The reality of the political
ignorant or naive ‘born frees’ becoming a new voting factor as a result of the
opportunity dividends of the 1994 democratic breakthrough is a positive that
will redefine the ‘broad church’ fallacy within a profoundly pro-left ruling
ANC. The shift from race-identity politics to ideological voting as well as
service delivery excellence voting will force the introduction of efficiencies
in the public service and public sector. The policy making machinery requisite
to stem the tide of voter takeover by a growing opposition within a shrinking
voter population creates a bonded investment to be cashed in at a historical
epoch by either of the emerging ideological poles. This presents new
theoretical insights on the political science domain for South Africa; a feast
for social and political scientists.
Given the above, it should
henceforth be unacceptable for South Africans to accept the narrative which
suggests that liberation struggle context is the context of all non-white
politics. Similarly it must be unacceptable to lump all-for-ANC supporters to
be pro-left thus discounting the preponderance of right-wing economic
lieutenants, neo-liberals, liberals and libertarians in the ANC. In fact, the
ANC’s formation in 1912 was a liberal construct with a profoundly American
Congress influence and a predominating Garveyist and Wilberforcean liberalism.

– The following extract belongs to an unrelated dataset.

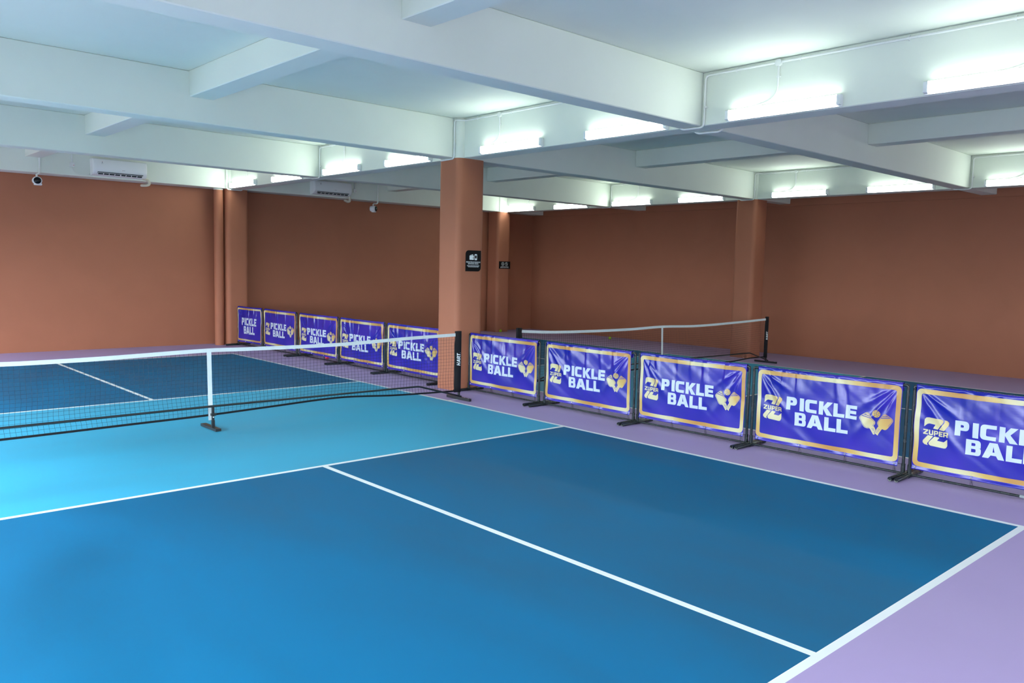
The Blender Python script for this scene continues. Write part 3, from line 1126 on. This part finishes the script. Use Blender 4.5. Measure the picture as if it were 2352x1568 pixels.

The founding constitution of the ANC drew an ideological fault line which
defines most in-ANC factional tensions, conflicts and splits to date. In fact
the simmering and somewhat in the open tensions between the left-in-the-ANC
supported by the left-organised-in-the-SACP and the right-in-the-ANC supported
by the right-within-the-opposition-center-right is a manifestation of some
ideological rapture occurring in the ANC.
The right to vote and make
political choices opened the historically non-voting black constituency as a
new ideational market for political formations. Parties that have a standing
ideology and a heritage of sustaining a discourse changing or dominating
machinery within the procedural dictates of a regularised electoral system. To
these parties, formal power contestation is a maintenance matter and the
potential of being ‘arrogant’ is progressively diminished by a concomitant rise
of arrogance by the ‘new-in-power’ entrants. The grammar of power is in these
conditions always in conflict with the new concepts introduced by the new-in-power
thus making procedural practice look like a capitulation to past power and
invariably lending post-liberation leadership in perpetual conflict with
institutions designed to protect democracy. The historical adversarial
relationship with political power in South Africa has mutated into a breed of
solidarity that defends corruption, state-capture and other ills often
associated with power aggrandizement.
The outcome of the 2016 Local
Government Elections which stripped the ANC of the ultimate prize of politics,
government, has in fact placed into the hands of parties opposed to continued
ANC rule resources in excess of R100bn in direct terms, and potentially far
much more in influence multiplier terms. These resources, represent to the
opposition a capacity to translate their political manifesto into tangible and
sub-national government endorsed delivery programmes that will demonstrate to
the electorate the state of readiness by the opposition to ascend to national
government management. The dictum emerging from within the stalwart cohort of
the ANC that ‘we fought against Apartheid to afford ourselves and future
generations a right to self-determine the socio-political and ‘somewhat’
economic future of South Africa has, and through the 2016 local government
elections outcome, brought the future forward at a speed commensurate to what
obtains in the technological advance environment. In respect of what the future
holds in electoral terms, the 2016 outcome can never be viewed as an absolute
indicator; it should rather be subjected to a Zulu proverb “never cast your
spear before making sure of your foothold”.